Transcribe the listing in full, excluding any pictures.

** begin DATASET EXTRACT **

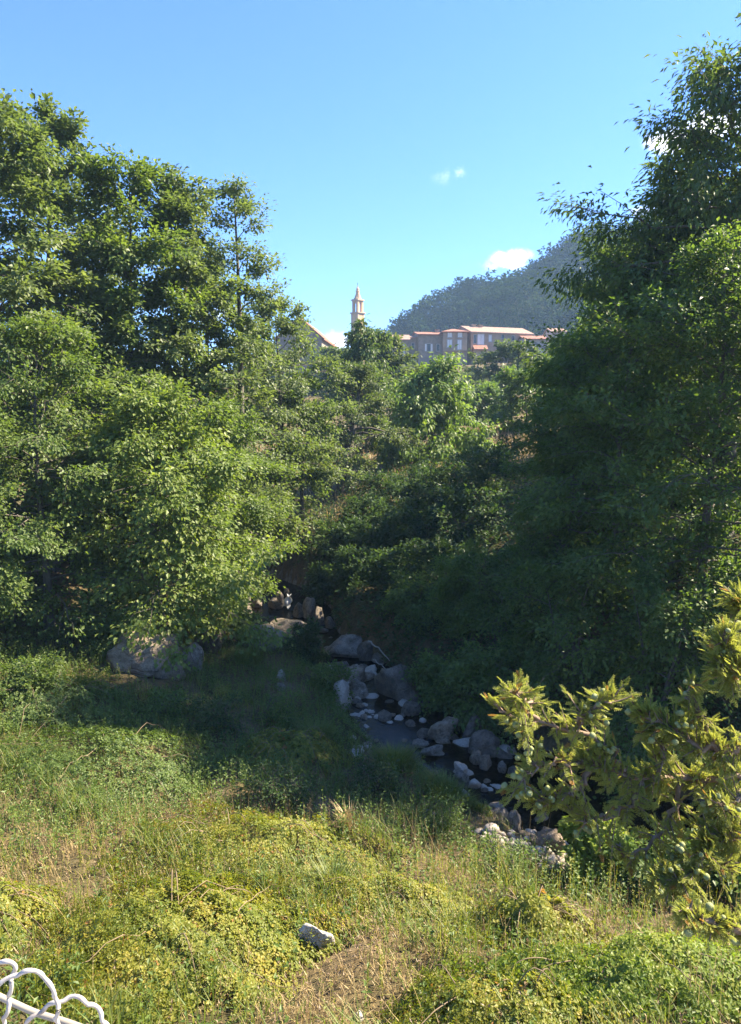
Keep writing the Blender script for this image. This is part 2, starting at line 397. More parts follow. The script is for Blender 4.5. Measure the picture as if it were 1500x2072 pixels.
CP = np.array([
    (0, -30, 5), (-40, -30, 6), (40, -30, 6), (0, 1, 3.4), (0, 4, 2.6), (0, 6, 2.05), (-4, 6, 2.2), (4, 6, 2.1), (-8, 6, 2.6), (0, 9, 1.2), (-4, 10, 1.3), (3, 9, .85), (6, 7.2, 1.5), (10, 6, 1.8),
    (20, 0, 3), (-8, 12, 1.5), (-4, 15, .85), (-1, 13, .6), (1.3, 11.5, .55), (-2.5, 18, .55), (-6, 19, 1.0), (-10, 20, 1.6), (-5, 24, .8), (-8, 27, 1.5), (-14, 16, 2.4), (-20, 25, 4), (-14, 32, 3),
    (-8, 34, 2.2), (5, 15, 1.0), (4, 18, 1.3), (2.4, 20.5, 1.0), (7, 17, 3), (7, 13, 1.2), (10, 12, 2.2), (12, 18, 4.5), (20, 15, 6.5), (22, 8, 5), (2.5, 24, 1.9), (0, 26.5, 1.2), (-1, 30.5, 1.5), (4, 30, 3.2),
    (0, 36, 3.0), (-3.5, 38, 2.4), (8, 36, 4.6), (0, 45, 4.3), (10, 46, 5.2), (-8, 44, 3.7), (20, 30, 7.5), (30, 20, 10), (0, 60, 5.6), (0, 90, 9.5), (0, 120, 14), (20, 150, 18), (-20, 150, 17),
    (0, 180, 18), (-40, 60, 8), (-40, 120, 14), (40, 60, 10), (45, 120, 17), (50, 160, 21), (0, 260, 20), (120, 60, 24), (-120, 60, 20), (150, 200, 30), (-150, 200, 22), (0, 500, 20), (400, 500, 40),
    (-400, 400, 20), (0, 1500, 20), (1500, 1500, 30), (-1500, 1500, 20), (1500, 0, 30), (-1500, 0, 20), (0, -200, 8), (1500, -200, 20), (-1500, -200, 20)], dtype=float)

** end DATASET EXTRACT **

REPLY:
Keep writing the Blender script for this image. This is part 2, starting at line 397. More parts follow. The script is for Blender 4.5. Measure the picture as if it were 1500x2072 pixels.
CP = np.array([
    (0, -30, 5), (-40, -30, 6), (40, -30, 6), (0, 1, 3.4), (0, 4, 2.6), (0, 6, 2.05), (-4, 6, 2.2), (4, 6, 2.1), (-8, 6, 2.6), (0, 9, 1.2), (-4, 10, 1.3), (3, 9, .85), (6, 7.2, 1.5), (10, 6, 1.8),
    (20, 0, 3), (-8, 12, 1.5), (-4, 15, .85), (-1, 13, .6), (1.3, 11.5, .55), (-2.5, 18, .55), (-6, 19, 1.0), (-10, 20, 1.6), (-5, 24, .8), (-8, 27, 1.5), (-14, 16, 2.4), (-20, 25, 4), (-14, 32, 3),
    (-8, 34, 2.2), (5, 15, 1.0), (4, 18, 1.3), (2.4, 20.5, 1.0), (7, 17, 3), (7, 13, 1.2), (10, 12, 2.2), (12, 18, 4.5), (20, 15, 6.5), (22, 8, 5), (2.5, 24, 1.9), (0, 26.5, 1.2), (-1, 30.5, 1.5), (4, 30, 3.2),
    (0, 36, 3.0), (-3.5, 38, 2.4), (8, 36, 4.6), (0, 45, 4.3), (10, 46, 5.2), (-8, 44, 3.7), (20, 30, 7.5), (30, 20, 10), (0, 60, 5.6), (0, 90, 9.5), (0, 120, 14), (20, 150, 18), (-20, 150, 17),
    (0, 180, 18), (-40, 60, 8), (-40, 120, 14), (40, 60, 10), (45, 120, 17), (50, 160, 21), (0, 260, 20), (120, 60, 24), (-120, 60, 20), (150, 200, 30), (-150, 200, 22), (0, 500, 20), (400, 500, 40),
    (-400, 400, 20), (0, 1500, 20), (1500, 1500, 30), (-1500, 1500, 20), (1500, 0, 30), (-1500, 0, 20), (0, -200, 8), (1500, -200, 20), (-1500, -200, 20)], dtype=float)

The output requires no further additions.